A section of mosaic floor.  The floors in these buildings were incredible either marble or travatine.

Some of the corridors in the Vatican Museum wore enormous.

 The Vatican Museum had a display of Egyptian antiquities which was very interesting.
Inside St. Peter's Basilica
 The main attraction for me in St. Peter's Basilica was Michelangelo's Pieta which is a beautiful sculpture and much more delicate than David.  It was behind glass and this was the best photo we took.  Michelangelo was only 23 when he was commissioned to sculpt the work.  So much talent for one so very young. 

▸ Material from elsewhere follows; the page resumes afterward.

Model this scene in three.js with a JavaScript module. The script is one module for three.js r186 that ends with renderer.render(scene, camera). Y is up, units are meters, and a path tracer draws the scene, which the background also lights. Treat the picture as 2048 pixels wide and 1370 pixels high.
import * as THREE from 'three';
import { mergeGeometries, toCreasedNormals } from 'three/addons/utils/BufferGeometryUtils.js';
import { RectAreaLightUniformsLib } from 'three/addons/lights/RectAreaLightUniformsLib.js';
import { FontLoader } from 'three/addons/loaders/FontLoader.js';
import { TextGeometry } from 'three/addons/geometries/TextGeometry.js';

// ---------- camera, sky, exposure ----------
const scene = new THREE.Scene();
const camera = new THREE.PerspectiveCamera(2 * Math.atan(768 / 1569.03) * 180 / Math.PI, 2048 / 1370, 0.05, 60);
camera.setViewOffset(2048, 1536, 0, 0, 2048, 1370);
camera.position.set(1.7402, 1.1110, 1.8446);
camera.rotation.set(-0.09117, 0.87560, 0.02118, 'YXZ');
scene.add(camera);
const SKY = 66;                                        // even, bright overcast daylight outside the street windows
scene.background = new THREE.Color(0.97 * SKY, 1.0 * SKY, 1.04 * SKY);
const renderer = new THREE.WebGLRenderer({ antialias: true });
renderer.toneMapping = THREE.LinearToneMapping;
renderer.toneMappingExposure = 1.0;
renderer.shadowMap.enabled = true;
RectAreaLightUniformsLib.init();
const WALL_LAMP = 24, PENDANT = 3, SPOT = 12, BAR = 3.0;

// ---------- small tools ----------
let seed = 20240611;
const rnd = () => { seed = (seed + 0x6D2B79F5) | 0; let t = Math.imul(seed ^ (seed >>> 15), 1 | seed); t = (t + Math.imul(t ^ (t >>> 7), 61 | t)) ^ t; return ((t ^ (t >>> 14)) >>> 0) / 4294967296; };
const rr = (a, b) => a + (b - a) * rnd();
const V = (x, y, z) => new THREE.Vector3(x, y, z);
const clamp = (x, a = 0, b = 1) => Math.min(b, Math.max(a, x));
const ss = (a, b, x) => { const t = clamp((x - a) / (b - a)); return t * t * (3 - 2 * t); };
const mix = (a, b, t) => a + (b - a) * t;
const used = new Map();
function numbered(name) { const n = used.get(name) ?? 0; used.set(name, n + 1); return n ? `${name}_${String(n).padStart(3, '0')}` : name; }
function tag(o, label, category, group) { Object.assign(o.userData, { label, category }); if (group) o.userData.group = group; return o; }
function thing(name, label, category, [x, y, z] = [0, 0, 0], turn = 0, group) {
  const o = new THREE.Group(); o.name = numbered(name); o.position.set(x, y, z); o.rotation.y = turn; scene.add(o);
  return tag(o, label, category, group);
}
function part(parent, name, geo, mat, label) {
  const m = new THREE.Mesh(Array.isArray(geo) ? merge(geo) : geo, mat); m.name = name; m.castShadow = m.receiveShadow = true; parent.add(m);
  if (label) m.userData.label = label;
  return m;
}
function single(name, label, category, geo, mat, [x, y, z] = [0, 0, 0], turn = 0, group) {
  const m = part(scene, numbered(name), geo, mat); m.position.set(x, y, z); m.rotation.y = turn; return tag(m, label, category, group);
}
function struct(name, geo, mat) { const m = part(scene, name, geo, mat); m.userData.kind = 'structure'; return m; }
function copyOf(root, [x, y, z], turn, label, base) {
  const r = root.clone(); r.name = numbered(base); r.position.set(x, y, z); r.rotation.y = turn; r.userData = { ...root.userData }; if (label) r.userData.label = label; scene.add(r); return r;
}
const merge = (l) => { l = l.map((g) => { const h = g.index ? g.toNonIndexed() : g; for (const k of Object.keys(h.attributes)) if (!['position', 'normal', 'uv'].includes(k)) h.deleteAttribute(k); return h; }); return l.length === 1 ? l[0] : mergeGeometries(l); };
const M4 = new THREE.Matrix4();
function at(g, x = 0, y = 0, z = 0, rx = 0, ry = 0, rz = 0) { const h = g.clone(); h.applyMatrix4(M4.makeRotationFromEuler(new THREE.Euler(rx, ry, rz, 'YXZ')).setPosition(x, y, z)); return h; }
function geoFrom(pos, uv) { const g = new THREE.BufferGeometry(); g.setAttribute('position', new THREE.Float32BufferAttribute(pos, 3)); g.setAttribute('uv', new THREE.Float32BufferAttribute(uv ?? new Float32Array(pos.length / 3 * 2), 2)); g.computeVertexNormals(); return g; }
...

Vatican guards in fancy dress!!
We were pleased to have seen what we did in an afternoon and found somewhere to eat that evening in one of the little streets that open up at night with cafes everywhere.  It is the tradition for the restaurateurs to accost you and encourage you to eat at their premises.  The bill usually includes a cover charge for sitting at a table so we were not impressed when we went to pay, the proprietor was cheeky enough to ask for a tip. 

The next day on our list of things to see were the The Colosseum, The Pantheon, the Trevi Fountain and the Spanish Steps.  The Colosseum is huge, which I knew but to stand next to this enormous and very old structure was quite something.  Here are some of our photos.
Looking through one of the arches to the inside.


The Pantheon was most impressive from outside, the interior was amazing.  I would have liked to have seen it as it was as a pagan temple before the Catholic church took it over as one of their churches.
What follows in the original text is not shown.